[Resource Topic] 2014/488: Related-Key Security for Pseudorandom Functions Beyond the Linear Barrier

Welcome to the resource topic for 2014/488

Title:
Related-Key Security for Pseudorandom Functions Beyond the Linear Barrier

Authors: Michel Abdalla, Fabrice Benhamouda, Alain Passelègue, Kenneth G. Paterson

Abstract:

Related-key attacks (RKAs) concern the security of cryptographic primitives in the situation where the key can be manipulated by the adversary. In the RKA setting, the adversary’s power is expressed through the class of related-key deriving (\RKD) functions which the adversary is restricted to using when modifying keys. Bellare and Kohno (Eurocrypt 2003) first formalised RKAs and pin-pointed the foundational problem of constructing RKA-secure pseudorandom functions (RKA-PRFs). To date there are few constructions for RKA-PRFs under standard assumptions, and it is a major open problem to construct RKA-PRFs for larger classes of \RKD functions. We make significant progress on this problem. We first show how to repair the Bellare-Cash framework for constructing RKA-PRFs and extend it to handle the more challenging case of classes of \RKD functions that contain claws. We apply this extension to show that a variant of the Naor-Reingold function already considered by Bellare and Cash is an RKA-PRF for a class of affine \RKD functions under the DDH assumption, albeit with an exponential-time security reduction.
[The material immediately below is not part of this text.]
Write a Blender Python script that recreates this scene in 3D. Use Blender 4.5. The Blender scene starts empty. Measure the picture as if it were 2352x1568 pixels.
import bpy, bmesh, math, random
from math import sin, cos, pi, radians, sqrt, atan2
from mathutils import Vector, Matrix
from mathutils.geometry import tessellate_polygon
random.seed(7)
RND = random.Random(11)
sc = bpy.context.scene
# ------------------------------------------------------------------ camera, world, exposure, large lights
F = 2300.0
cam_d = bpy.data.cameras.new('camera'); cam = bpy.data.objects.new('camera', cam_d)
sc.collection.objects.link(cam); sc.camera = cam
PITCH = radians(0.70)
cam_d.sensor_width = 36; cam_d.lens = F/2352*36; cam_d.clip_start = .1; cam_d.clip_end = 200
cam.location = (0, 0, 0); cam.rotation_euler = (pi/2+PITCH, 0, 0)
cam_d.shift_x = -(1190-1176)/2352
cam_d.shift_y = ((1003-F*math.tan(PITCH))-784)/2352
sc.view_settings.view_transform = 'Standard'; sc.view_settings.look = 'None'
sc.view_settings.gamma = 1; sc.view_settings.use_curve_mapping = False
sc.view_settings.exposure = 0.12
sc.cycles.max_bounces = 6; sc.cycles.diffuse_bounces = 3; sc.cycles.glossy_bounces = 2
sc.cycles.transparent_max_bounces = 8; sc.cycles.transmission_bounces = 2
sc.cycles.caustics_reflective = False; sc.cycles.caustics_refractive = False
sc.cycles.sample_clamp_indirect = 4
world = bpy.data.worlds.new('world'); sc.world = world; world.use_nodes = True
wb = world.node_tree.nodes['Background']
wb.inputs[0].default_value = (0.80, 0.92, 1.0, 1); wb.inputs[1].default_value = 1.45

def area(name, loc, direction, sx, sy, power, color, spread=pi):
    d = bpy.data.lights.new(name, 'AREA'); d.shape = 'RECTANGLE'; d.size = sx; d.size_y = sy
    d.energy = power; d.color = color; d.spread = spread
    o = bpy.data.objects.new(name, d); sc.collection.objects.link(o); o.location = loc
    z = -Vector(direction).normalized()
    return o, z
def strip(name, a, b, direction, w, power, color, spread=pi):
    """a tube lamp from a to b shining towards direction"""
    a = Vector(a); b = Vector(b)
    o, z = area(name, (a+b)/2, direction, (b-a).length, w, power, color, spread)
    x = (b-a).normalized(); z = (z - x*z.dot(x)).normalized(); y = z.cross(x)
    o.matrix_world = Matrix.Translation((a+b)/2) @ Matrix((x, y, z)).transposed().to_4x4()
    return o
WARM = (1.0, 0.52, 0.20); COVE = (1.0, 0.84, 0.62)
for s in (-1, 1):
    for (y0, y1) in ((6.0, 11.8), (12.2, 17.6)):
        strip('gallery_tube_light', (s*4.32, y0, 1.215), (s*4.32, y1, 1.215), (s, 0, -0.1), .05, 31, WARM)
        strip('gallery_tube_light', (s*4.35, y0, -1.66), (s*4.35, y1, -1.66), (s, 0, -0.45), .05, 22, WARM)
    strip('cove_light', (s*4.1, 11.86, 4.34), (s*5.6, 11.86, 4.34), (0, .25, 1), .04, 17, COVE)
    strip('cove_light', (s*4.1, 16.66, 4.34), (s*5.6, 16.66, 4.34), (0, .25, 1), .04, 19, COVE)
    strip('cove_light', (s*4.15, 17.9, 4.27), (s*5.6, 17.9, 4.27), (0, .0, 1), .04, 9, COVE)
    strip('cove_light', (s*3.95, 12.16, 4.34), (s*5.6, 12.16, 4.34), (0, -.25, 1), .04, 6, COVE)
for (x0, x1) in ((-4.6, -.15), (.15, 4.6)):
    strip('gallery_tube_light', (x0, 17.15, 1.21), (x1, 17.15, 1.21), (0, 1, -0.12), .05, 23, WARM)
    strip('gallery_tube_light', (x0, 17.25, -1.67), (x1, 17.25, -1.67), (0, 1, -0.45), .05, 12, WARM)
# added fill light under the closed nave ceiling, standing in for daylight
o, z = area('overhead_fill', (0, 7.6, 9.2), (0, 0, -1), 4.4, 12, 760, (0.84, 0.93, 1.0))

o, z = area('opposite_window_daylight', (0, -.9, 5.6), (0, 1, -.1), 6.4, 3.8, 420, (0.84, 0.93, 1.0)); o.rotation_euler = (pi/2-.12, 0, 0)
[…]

We then develop a second extension of the Bellare-Cash framework, and use it to show that the same Naor-Reingold variant is actually an RKA-PRF for a class of degree d polynomial \RKD functions under the stronger decisional d-Diffie-Hellman inversion assumption. As a significant technical contribution, our proof of this result avoids the exponential-time security reduction that was inherent in the work of Bellare and Cash and in our first result.